Employment Law Update June 2022

June 2022 is a tale of two halves. On the one hand, another fantastic victory for trade unions in unlawful inducement cases. On the other, anti-union Government proposals to introduce legislation to limit the impact of strike action and punish trade unions much more severely for getting things wrong.

We’ll start with the bad news first from a union angle.

Industrial Action changes

On 24 June, the Government announced that it will introduce legislation to allow the supply of temporary workers to plug staffing gaps during industrial action.

As the law currently stands, there is a prohibition on employment businesses (i.e. agencies) supplying employers with temporary workers to perform the duties normally performed by those on strike or others that cover those duties. This will now be reversed, allowing an employer to seriously limit the impact of strike action by making it easier to engage replacement staff.

Business Secretary Kwasi Kwarteng said: “Once again trade unions are holding the country to ransom by grinding crucial public services and businesses to a halt. The situation we are in is not sustainable.

Repealing these 1970s-era restrictions will give businesses freedom to access fully skilled staff at speed, all while allowing people to get on with their lives uninterrupted to help keep the economy ticking.”

Transport Secretary Grant Shapps said:

“Reforms such as this legislation are vital and will ensure any future strikes will cause even less disruption and allow adaptable, flexible, fully skilled staff to continue working throughout.”

Sadly, the anti-union sentiment is clear for all to see.

The change will come into force in England, Scotland and Wales ‘in the coming weeks’.

The Government’s proposal also includes an increase to the caps on damages for unlawful industrial action. The caps vary depending on the union’s size and currently range from £10,000 (if the union has fewer than 5,000 members) to £250,000 (if 100,000 or more members).

For the biggest unions, the maximum award will now rise from £250,000 to £1 million.

INEOS v Jones

And now for some good news from a union perspective.

In Ineos Infrastructure Grangemouth Ltd v Jones, the EAT has upheld an Employment Tribunal’s decision that an employer’s imposition of a pay award, at a time when pay negotiations with the recognised trade union were at an impasse, amounted to an unlawful inducement under section 145B of the Trade Union and Labour Relations (Consolidation) Act 1992.
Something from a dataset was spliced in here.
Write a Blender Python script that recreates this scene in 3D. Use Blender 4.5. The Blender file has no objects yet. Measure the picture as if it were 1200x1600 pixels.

Unite the Union was recognised for collective bargaining. Pay negotiations took place between November 2016 and March 2017. Ineos initially proposed a pay rise of 2.3%, whereas Unite sought 3.25% plus enhancements to benefits. A ‘final and best’ offer of 2.8% was made, which Unite presented to members but did not recommend for acceptance and did not put to a vote. Members asked their union to seek an improved offer.

With that, Ineos decided it had no choice but to impose the pay offer, without agreement.

It also indicated that it would terminate the collective bargaining agreement with Unite in light of the ‘unsatisfactory’ way in which it had conducted the negotiations.

‘Unlawful inducement’ claims were therefore pursued under S.145B of the Trade Union and Labour Relations (Consolidation) Act 1992, which makes it unlawful for an employer to make an offer to union members where acceptance of the offer would have the ‘prohibited result’, namely that the employees’ terms and conditions would not or would no longer be determined by collective agreement.

The Tribunal decided that Ineos had made an offer and that it had the ‘prohibited result’ in that employees’ pay was determined by acceptance of the offer and not by collective bargaining. It also found that the sole or main purpose in making the offer was to bypass collective bargaining. Ineos appealed but the EAT dismissed it.

It found that the communication was a statement of intention to vary employees’ contracts as to pay, which was accepted by the employees continuing to work.

The Tribunal found that the offer breached section 145B.

It decided that at the final meeting, the parties were close to agreement such that an objective observer would regard it as more, rather than less, likely that agreement would have been achieved by further collective bargaining. On that basis, imposition of the pay offer was an unlawful inducement to bypass collective bargaining.